§ **STATED GOAL**: Repeat the material below exactly, line for line.

§ **DATA**:
## start

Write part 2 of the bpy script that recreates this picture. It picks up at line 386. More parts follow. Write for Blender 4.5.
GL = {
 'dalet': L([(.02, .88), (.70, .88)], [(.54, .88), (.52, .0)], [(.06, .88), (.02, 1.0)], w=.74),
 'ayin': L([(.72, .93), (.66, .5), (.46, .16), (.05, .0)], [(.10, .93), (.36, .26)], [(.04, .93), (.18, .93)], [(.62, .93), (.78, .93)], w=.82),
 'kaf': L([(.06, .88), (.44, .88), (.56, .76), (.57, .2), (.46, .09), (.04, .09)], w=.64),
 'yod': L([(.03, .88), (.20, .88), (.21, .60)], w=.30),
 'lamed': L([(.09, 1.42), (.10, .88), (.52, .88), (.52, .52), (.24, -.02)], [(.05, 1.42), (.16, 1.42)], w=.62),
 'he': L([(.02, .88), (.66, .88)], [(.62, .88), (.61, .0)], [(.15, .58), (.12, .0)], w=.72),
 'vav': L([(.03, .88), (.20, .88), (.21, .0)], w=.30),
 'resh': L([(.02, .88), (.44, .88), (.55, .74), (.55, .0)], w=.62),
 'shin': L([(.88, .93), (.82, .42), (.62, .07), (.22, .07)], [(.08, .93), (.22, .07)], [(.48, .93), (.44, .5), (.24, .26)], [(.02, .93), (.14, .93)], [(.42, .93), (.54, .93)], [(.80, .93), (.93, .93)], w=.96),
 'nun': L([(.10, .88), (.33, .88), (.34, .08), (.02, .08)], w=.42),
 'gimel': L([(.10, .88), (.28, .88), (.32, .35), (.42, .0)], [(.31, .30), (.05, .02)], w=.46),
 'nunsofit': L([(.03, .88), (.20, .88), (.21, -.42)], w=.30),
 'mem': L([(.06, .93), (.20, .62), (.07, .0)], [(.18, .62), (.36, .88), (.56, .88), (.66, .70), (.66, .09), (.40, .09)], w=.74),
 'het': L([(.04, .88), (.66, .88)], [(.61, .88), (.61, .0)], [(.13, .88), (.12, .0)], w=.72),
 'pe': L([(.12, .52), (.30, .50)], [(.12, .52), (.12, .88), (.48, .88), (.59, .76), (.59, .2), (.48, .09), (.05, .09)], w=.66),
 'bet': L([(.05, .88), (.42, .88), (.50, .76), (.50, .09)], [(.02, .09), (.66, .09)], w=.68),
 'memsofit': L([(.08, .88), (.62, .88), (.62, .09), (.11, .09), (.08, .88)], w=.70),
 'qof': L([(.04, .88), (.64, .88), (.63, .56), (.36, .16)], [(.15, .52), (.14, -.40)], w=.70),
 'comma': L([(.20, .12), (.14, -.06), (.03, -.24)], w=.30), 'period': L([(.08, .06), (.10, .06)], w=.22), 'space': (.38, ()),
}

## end

§ **TASK OUTPUT**:
Write part 2 of the bpy script that recreates this picture. It picks up at line 386. More parts follow. Write for Blender 4.5.
GL = {
 'dalet': L([(.02, .88), (.70, .88)], [(.54, .88), (.52, .0)], [(.06, .88), (.02, 1.0)], w=.74),
 'ayin': L([(.72, .93), (.66, .5), (.46, .16), (.05, .0)], [(.10, .93), (.36, .26)], [(.04, .93), (.18, .93)], [(.62, .93), (.78, .93)], w=.82),
 'kaf': L([(.06, .88), (.44, .88), (.56, .76), (.57, .2), (.46, .09), (.04, .09)], w=.64),
 'yod': L([(.03, .88), (.20, .88), (.21, .60)], w=.30),
 'lamed': L([(.09, 1.42), (.10, .88), (.52, .88), (.52, .52), (.24, -.02)], [(.05, 1.42), (.16, 1.42)], w=.62),
 'he': L([(.02, .88), (.66, .88)], [(.62, .88), (.61, .0)], [(.15, .58), (.12, .0)], w=.72),
 'vav': L([(.03, .88), (.20, .88), (.21, .0)], w=.30),
 'resh': L([(.02, .88), (.44, .88), (.55, .74), (.55, .0)], w=.62),
 'shin': L([(.88, .93), (.82, .42), (.62, .07), (.22, .07)], [(.08, .93), (.22, .07)], [(.48, .93), (.44, .5), (.24, .26)], [(.02, .93), (.14, .93)], [(.42, .93), (.54, .93)], [(.80, .93), (.93, .93)], w=.96),
 'nun': L([(.10, .88), (.33, .88), (.34, .08), (.02, .08)], w=.42),
 'gimel': L([(.10, .88), (.28, .88), (.32, .35), (.42, .0)], [(.31, .30), (.05, .02)], w=.46),
 'nunsofit': L([(.03, .88), (.20, .88), (.21, -.42)], w=.30),
 'mem': L([(.06, .93), (.20, .62), (.07, .0)], [(.18, .62), (.36, .88), (.56, .88), (.66, .70), (.66, .09), (.40, .09)], w=.74),
 'het': L([(.04, .88), (.66, .88)], [(.61, .88), (.61, .0)], [(.13, .88), (.12, .0)], w=.72),
 'pe': L([(.12, .52), (.30, .50)], [(.12, .52), (.12, .88), (.48, .88), (.59, .76), (.59, .2), (.48, .09), (.05, .09)], w=.66),
 'bet': L([(.05, .88), (.42, .88), (.50, .76), (.50, .09)], [(.02, .09), (.66, .09)], w=.68),
 'memsofit': L([(.08, .88), (.62, .88), (.62, .09), (.11, .09), (.08, .88)], w=.70),
 'qof': L([(.04, .88), (.64, .88), (.63, .56), (.36, .16)], [(.15, .52), (.14, -.40)], w=.70),
 'comma': L([(.20, .12), (.14, -.06), (.03, -.24)], w=.30), 'period': L([(.08, .06), (.10, .06)], w=.22), 'space': (.38, ()),
}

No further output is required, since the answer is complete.